Three years ago, there was a show of 2 Elvis’s, a younger and an older version. The fathers of these 2 up-and-coming actors came to watch the performance and support their sons. Shortly after the performance one of the men came and asked Colleen if the theatre was haunted. She asked why he was asking, and he described how while he was standing up in the loft, he felt a distinct tap on the shoulder, yet when he turned around there was no one else up there. And then there was the night one projectionist (name withheld to protect his identity) had brought a cash box up to the projection booth for safe keeping during a show. There used to be a security camera that was inside the projection booth, and Colleen said that she watched in real time as the projectionist placed the cash box down, walked away from it, and then without warning the cash box flew off the table a distance of approximately 3 feet. Colleen asked the man how he made the cash box fall like that, but he simply answered that he didn’t touch it and he had no idea how it fell like that. He also was white as a sheet. He didn’t work for the Regent for too much longer after that, and he was never comfortable in the projection booth again.
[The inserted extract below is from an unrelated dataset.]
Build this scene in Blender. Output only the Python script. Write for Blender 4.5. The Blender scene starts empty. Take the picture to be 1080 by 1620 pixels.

Colleen said that years ago, during the renovations to the theatre, her husband Brian Johnson had taken photographs inside the auditorium and he had captured “orbs” which were not visible to the naked eye. She wonders now if he still had them. And even the night People of PEC sat in the lobby at the box office desk an unexplainable thing happened. Colleen and Francine (of Shatterbox Theatre) had been describing the many different weird things that had happened over the years while we were waiting for Red to open its doors. We all had walked away from the desk and we were standing in the lobby several feet away, when all of a sudden there was a large bang from where we had been sitting earlier. The clock Colleen had recently purchased and placed on the wall had fallen down. Perhaps it hadn’t been secured properly, or perhaps a gust of wind from outside had knocked it off its nail. But it was enough to make us all look at one another and ask again, is The Regent Haunted?